Selain itu, kata Rusdi, IDI dan Komite Etik Kedokteran masih melakukan proses pendalaman terkait kasus ini dan belum mengeluarkan rekomendasi apapun.
Ia mengingatkan semua pihak untuk menaham diri dan mendinginkan suasana. Apalagi dokter Gita merupakan bagian dari pengurus dan keluarga KAHMI Medan.
Dokter Gita dalam menjalankan tugasnya, kata Rusdi, tidak ditemukan men's rea untuk kepentingan pribadinya dokter Gita, tapi untuk kepentingan penanganan wabah.
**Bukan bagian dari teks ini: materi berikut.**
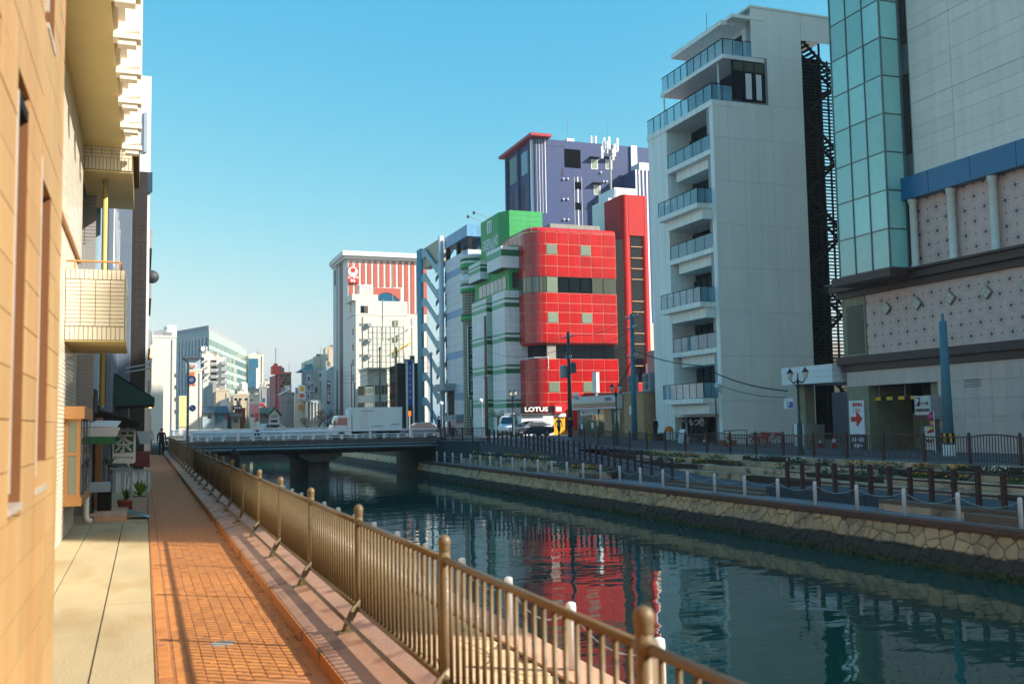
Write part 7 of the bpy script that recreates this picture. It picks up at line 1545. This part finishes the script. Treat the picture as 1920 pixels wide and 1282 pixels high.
# cyclist on the bastion road
q = sY(850, 815, 77.5)
person('person in pale clothes riding a bicycle behind the bastion fence', 'sit', (q.x, 77.5, .5), rad(20), 'cloth_pink', 'cloth_grey')
def bike(name, label, loc, rz, m, grp=None):
    t = thing(name, label, 'bicycle', (0, 0, 0), grp)
    for y in (-.52, .52):
        w_ = obj('wheel', MB().tube([(0+.0*k, y+.32*math.cos(2*PI*k/20), .33+.32*math.sin(2*PI*k/20)) for k in range(21)], .018, 5), 'tyre', t); sp = MB()
        for k in range(6): a = PI*k/6; sp.tube([(0, y-.3*math.cos(a), .33-.3*math.sin(a)), (0, y+.3*math.cos(a), .33+.3*math.sin(a))], .004, 3)
        obj('spokes', sp, 'steel', w_)
    obj('frame', MB().tube([(0, .52, .33), (0, .1, .30), (0, -.38, .80), (0, -.52, .33)], .025, 6).tube([(0, .1, .3), (0, .22, .82)], .022, 6).tube([(0, .52, .33), (0, .2, .7)], .015, 5), m, t)
    obj('saddle', MB().box(-.08, .12, .84, .08, .38, .90), 'black', t); obj('handlebar', MB().tube([(-.26, -.25, 1.0), (-.1, -.38, .98), (.1, -.38, .98), (.26, -.25, 1.0)], .014, 5), 'steel', t); obj('stem', MB().tube([(0, -.38, .8), (0, -.38, .98)], .016, 5), 'steel', t); obj('mudguard', MB().tube([(0, .52+.36*math.cos(rad(a)), .33+.36*math.sin(rad(a))) for a in range(0, 190, 20)], .03, 4), m, t)
    if m == 'red': bx('front_basket', t, 'red', -.16, -.72, .72, .16, -.46, .96); bx('battery', t, 'red', -.05, .12, .4, .05, .28, .72)
    t.location = loc; t.rotation_euler = (0, 0, rz); return t
bike('bicycle', 'bicycle ridden by the pale-clothed person behind the bastion', (q.x, 77.5, .5), rad(20), 'blue')
for k, (y, x) in enumerate(((53.6, 36.4), (54.5, 36.7), (52.8, 36.5))): bike('red_bicycle', 'red rental bicycle in front of the white tower wall, %s of three' % ('middle', 'left', 'right')[k], (x, y, ZS), rad(8+6*k), 'red', 'red rental bicycles')
# ================================================================ small things on the far street
def cone(label, x, y, h=.7):
    t = thing('traffic_cone', label, 'traffic cone', (x, y, ZS), 'traffic cones'); bx('base', t, 'red', x-.19, y-.19, ZS, x+.19, y+.19, ZS+.04); obj('cone', MB().lathe((x, y, ZS+.04), [(.15, 0), (.035, h-.04)], 12), 'red', t, True); obj('band', MB().lathe((x, y, ZS+.04), [(.115, h*.32), (.083, h*.58)], 12), 'white', t, True)
cone('red traffic cone at the white tower corner', 36.2, 60.0); cone('red traffic cone near the rental bicycles', 36.3, 57.2); cone('red traffic cone under the white canopy', 38.3, 48.9, .9); cone('red traffic cone next to the canopy pillar', 38.6, 50.6)
tb_ = thing('folding_table', 'folding table with orange box at the white tower entrance', 'table', (37, 65.8, .1)); bx('top', tb_, 'white', 36.5, 65.0, .80, 37.2, 66.6, .84); 
for x, y in ((36.55, 65.05), (37.15, 65.05), (36.55, 66.5), (37.15, 66.5)): bx('leg', tb_, 'grey', x, y, ZS+.1, x+.04, y+.04, .8)
obj('orange_hood', MB().lathe((36.8, 66.0, .84), [(.32, 0), (.32, .2), (.2, .38), (.02, .44)], 12), 'orange', tb_, True)
as_ = thing('a_board', 'white A-board sign in front of the white tower entrance', 'sign', (36.4, 63.2, ZS)); 
for s in (-1, 1): obj('leaf', MB().ext([(36.4+s*.28, 62.9, ZS), (36.4+s*.02, 62.9, 1.05), (36.4+s*.05, 62.9, 1.05), (36.4+s*.31, 62.9, ZS)], (0, .7, 0)), 'white', as_)
tag(bx('yellow_bin', None, 'yellow', 35.7, 67.3, ZS+.1, 36.0, 67.7, .85), 'yellow board beside the standing person at the annex', 'board')
tag(bx('black_bin', None, 'black', 36.4, 65.9+.9, ZS+.1, 37.0, 67.3, .75), 'black bin between the two standing people', 'bin')
pl = thing('wooden_planter', 'wooden planter crate against the white tower wall', 'planter', (37.5, 58.5, ZS))
for k in range(4): bx('board', pl, 'wood', 37.0, 58.2, ZS+k*.1+.005, 37.6, 59.6, ZS+k*.1+.095)
dr = thing('dark_railing', 'dark tubular railing beside the rental bicycles', 'railing', (36, 56, ZS)); obj('tube', MB().tube([(36, 57.2, ZS), (36, 57.2, .95), (36, 54.6, 1.0), (36, 54.6, ZS)], .03, 6), 'black', dr); obj('tube', MB().tube([(36, 57.2, .5), (36, 54.6, .5)], .025, 6), 'black', dr)
# ================================================================ plants
def leaves(b, c, r, n, s, up=.2, flat=.7):
    for _ in range(n):
        while True:
            p = Vector((random.uniform(-1, 1), random.uniform(-1, 1), random.uniform(-.2, 1)))
            if p.length < 1: break
        p = Vector(c)+Vector((p.x*r[0], p.y*r[1], p.z*r[2])); a = Vector((random.uniform(-1, 1), random.uniform(-1, 1), random.uniform(-.4, .8))).normalized(); d = a.cross(Vector((random.uniform(-1, 1), random.uniform(-1, 1), random.uniform(-1, 1)))).normalized(); k = s*random.uniform(.6, 1.3)
        b.quad(p-a*k, p-d*k*.45, p+a*k, p+d*k*.45)
CLN = 0
def clump(x, y, z, r, kind, where):
    global CLN
    CLN += 1
    t = thing('flower_clump', where, 'flowers', (x, y, z), 'flower clumps on the terraces'); b = MB(); leaves(b, (x, y, z), (r*.8, r, .30), 150, .07); obj('foliage', b, 'leaf' if CLN % 2 else 'leaf_dark', t)
    f = MB()
    for _ in range(46): leaves(f, (x+random.uniform(-.7, .7)*r, y+random.uniform(-.8, .8)*r, z+.16+random.uniform(0, .14)), (.05, .05, .03), 1, .05)
    obj('blossoms', f, kind, t)
FK = ['petal_yellow', 'petal_white', 'petal_yellow', 'petal_orange', 'petal_white', 'petal_purple', 'petal_yellow']
FN = {'petal_yellow': 'yellow', 'petal_white': 'white', 'petal_orange': 'orange', 'petal_purple': 'purple'}
ci = 0
for row, X, z, ys in (('upper tier of the left flower bed', 22.62, -.58, [68.4, 66.8, 65.3, 63.6, 61.9, 60.2, 58.6, 57.0, 55.5]), ('lower tier of the left flower bed', 22.27, -.88, [67.6, 65.9, 63.6, 61.2, 53.4, 51.6, 50.0, 48.6, 47.2]), ('upper terrace behind the ramp', 27.9, -.36, [54, 51.5, 49.6, 47.8, 45.2, 41.2, 38.2, 36.4, 34.2, 32.4, 30.6, 28.8, 27.0, 25.2]), ('lower terrace behind the ramp', 26.9, -.58, [49.0, 47.2, 45.2, 42.0, 38.0, 34.4, 32.6, 31.0, 29.4, 27.4, 25.4])):
    for i, y in enumerate(ys): k = FK[(ci*3+i) % 7]; clump(X, y, z, random.uniform(.45, .75), k, '%s flowers on the %s, %s from its far end' % (FN[k], row, ORD[i].replace('nearest', 'first'))); ci += 1
clump(22.7, 20.6, -.9, .6, 'petal_white', 'white flowers behind the long bench wall')
def spiky(name, label, x, y, z, n, ln, m, pot=None):
    t = thing(name, label, 'plant', (x, y, z)); b = MB()
    for k in range(n):
        a = random.uniform(0, 2*PI); l = ln*random.uniform(.7, 1.1); e = random.uniform(.35, 1.35); w_ = .035*ln/.5; pr = None; d = Vector((math.cos(a), math.sin(a), 0)); sv = Vector((-d.y, d.x, 0))
        for i in range(6):
            u = i/5; c = Vector((x, y, z))+d*(l*u*math.cos(e)*.9)+EZ*(l*(u*math.sin(e)-.45*u*u*math.cos(e))); ww = w_*math.sin(PI*min(.98, .12+.86*u)); q_ = (c-sv*ww, c+sv*ww)
            if pr: b.quad(pr[0], pr[1], q_[1], q_[0])
            pr = q_
    obj('leaves', b, m, t); return t
pp = spiky('potted_yucca', 'green potted plant in a pale square pot beside the shop step', -.06, 21.95, .38, 34, .48, 'leaf_bright'); bx('pot', pp, 'concrete', -.20, 21.82, 0, .08, 22.1, .36); bx('pot_soil', pp, 'soil', -.18, 21.84, .36, .06, 22.08, .37)
p2_ = spiky('low_shop_plant', 'low green plant in a red pot beside the handrail', -.34, 22.7, .25, 24, .34, 'leaf'); obj('pot', MB().lathe((-.34, 22.7, 0), [(.12, 0), (.17, .22), (.18, .25)], 12), 'brick_red', p2_, True)
p3_ = spiky('tall_shop_plant', 'spindly tall plant against the shop front', -.72, 24.0, .9, 18, .4, 'leaf_dark'); obj('stem', MB().tube([(-.72, 24, 0), (-.7, 24, .5), (-.72, 24, .95)], .02, 5), 'bark', p3_)
n2 = spiky('promenade_plant', 'green potted plant on the near promenade behind the fence', 2.2, 16.6, -.9, 26, .45, 'leaf'); obj('pot', MB().lathe((2.2, 16.6, -1.2), [(.14, 0), (.2, .28), (.21, .32)], 12), 'black', n2, True)
tag(bx('promenade_table', None, 'bollard_white', 2.0, 12.4, -.78, 2.7, 13.2, -.74), 'pale table top on the near promenade seen through the fence', 'table')
pb2 = thing('promenade_bench', 'dark bench base under the pale table on the near promenade', 'bench', (2.3, 12.8, -1.2)); obj('base', MB().lathe((2.35, 12.8, -1.2), [(.3, 0), (.28, .06), (.07, .1), (.07, .41)], 14), 'black', pb2, True)
cb_ = thing('covered_sign', 'dark covered post rising from the near promenade', 'post', (2.6, 47, -1.2)); c = sX(440, 845, 4.4); obj('cover', MB().lathe((4.4, c.y, -1.2), [(.25, 0), (.25, c.z+1.0), (.12, c.z+1.25), (.02, c.z+1.3)], 6), 'black', cb_)
pm_ = thing('palm', 'small palm in front of the green and white building', 'tree', (35.5, 100.5, .3)); obj('trunk', MB().tube([(35.5, 100.5, .2), (35.45, 100.5, 2.4)], .14, 8, .10), 'bark', pm_); fr_ = MB()
for k in range(30):
    a = random.uniform(0, 2*PI); e = random.uniform(-.2, 1.2); d = Vector((math.cos(a), math.sin(a), 0)); sv = Vector((-d.y, d.x, 0))
    for i in range(9):
        u = (i+1)/9; c = Vector((35.45, 100.5, 2.4))+d*(1.5*u*math.cos(e))+EZ*(1.5*(u*math.sin(e)-.5*u*u)); 
        for s in (-1, 1): tip = c+sv*s*.32+d*.12-EZ*.12; fr_.quad(c, c+d*.06, tip+d*.02, tip)
obj('fronds', fr_, 'leaf_dark', pm_)
def bare_tree(label, x, y, z, h, sp):
    t = thing('bare_tree', label, 'tree', (x, y, z), 'bare trees beyond the bridge'); lim = MB(); tw = MB()
    def grow(p, d, l, r, dep):
        q_ = p+d*l; (lim if dep < 2 else tw).tube([p, p.lerp(q_, .5)+Vector((random.uniform(-.05, .05), random.uniform(-.05, .05), 0))*l, q_], r, 5 if dep < 2 else 3, r*.6)
        if dep >= 5: return
        for _ in range(3 if dep < 4 else 4):
            nd = (d+Vector((random.uniform(-1, 1)*sp, random.uniform(-1, 1)*sp, random.uniform(-.35, .5)))).normalized(); grow(q_, nd, l*random.uniform(.58, .82), r*.58, dep+1)
    grow(Vector((x, y, z)), Vector((random.uniform(-.15, .15), 0, 1)).normalized(), h*.26, h*.035, 0)
    obj('trunk', lim, 'bark', t); obj('crown', tw, 'twig', t)
for k, (p, Y, h) in enumerate(((596, 149, 4.6), (614, 151, 5.0), (632, 150, 4.8), (578, 152, 4.0))): q = sY(p, 800, Y); bare_tree('bare brown tree beyond the second bridge, %s' % ('second from left', 'third from left', 'rightmost beside the truck', 'leftmost')[k], q.x, Y, .3, h, .9)
gt = thing('green_shrub', 'small bright green shrub beside the brown sign shop', 'shrub', (0, 0, 0)); q = sY(463, 790, 150); b = MB(); leaves(b, (q.x, 150, .6), (.7, .6, 2.0), 260, .12); obj('foliage', b, 'leaf_bright', gt); gt.location = (q.x, 150, .2); ORG[gt.name] = Matrix(); gt.children[0].matrix_parent_inverse = Matrix.Translation((-q.x, -150, -.2))
# moss and dirt gathered at the foot of the kerb
mk = MB()
for i in range(1300):
    y = 7+34*random.random()**1.6; x = 1.215-abs(random.gauss(0, .035)); 
    if math.sin(y*2.3)+math.sin(y*5.1+1) < .1: continue
    a = Vector((random.uniform(-1, 1), random.uniform(-1, 1), random.uniform(0, .5))).normalized()*random.uniform(.003, .010); d = Vector((random.uniform(-.3, .3), random.uniform(-.3, .3), 1)).normalized()*random.uniform(.003, .010); c = Vector((x, y, .004))
    mk.quad(c-a, c+a, c+a*.4+d, c-a*.4+d)
o = stuff('kerb_moss', mk, 'moss', None, 'dark moss tufts along the foot of the path kerb'); o['category'] = 'moss'
dc = thing('drain_cover', 'round concrete drain cover in the brick path', 'drain cover', (.75, 8.6, 0)); obj('cover', MB().lathe((.62, 8.55, -.01), [(.10, 0), (.10, .016), (.085, .018), (.001, .018)], 18), 'concrete', dc)
# ================================================================ air
hz = MB().box(-905, -125, -5.2, 905, 2505, 62)
h = stuff('haze', hz, None, None, 'thin pale air over the whole town'); h['category'] = 'haze'
hm = bpy.data.materials.new('haze'); hm.use_nodes = True; hm.node_tree.nodes.clear(); _o = hm.node_tree.nodes.new('ShaderNodeOutputMaterial'); _v = hm.node_tree.nodes.new('ShaderNodeVolumePrincipled')
_v.inputs['Color'].default_value = (.86, .93, .97, 1); _v.inputs['Density'].default_value = .0004; _v.inputs['Anisotropy'].default_value = .2; hm.node_tree.links.new(_v.outputs[0], _o.inputs['Volume']); h.data.materials.append(hm)
for o in bpy.data.objects:
    for k in ('_x0', '_x1', '_y1', '_zt', '_Y'):
        if k in o: del o[k]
"Dokter Gita ada sertifikat vaksinator. Jadi jelas dia (Gita) tidak menghalang-halangi kegiatan vaksin yang dilaksanakan Polres Pelabuhan Belawan tersebut. Kehadirannya juga diminta oleh pihak kepolisian," ucapnya.
Rusdi meminta pada Kapolda Sumut Irjen Panca RZ Simanjuntak untuk lebih mengedepankan Restoratif Justice dalam penyelesaian kasus ini.
"RJ salah satu solusi yang dibolehkan oleh hukum di Indonesia. Jadi gak salah, apalagi tidak ada laporan dari keluarga pasien," pintanya.
Apalagi, menurut Rusdi, pelaksanan vaksin yang dilakukan tim medis sudah sesuai SOP, dengan tidak menunjukkan jarum suntik kepada pasien yang masih tergolong anak-anak.
"Saya khawatir, kalau persoalan ini dibawa ke ranah pidana, akan menjadi preseden buruk dan masyarakat khawatir akan di vaksin. Serta tim medis akan merasa takut menjalankan tugasnya," tutupnya.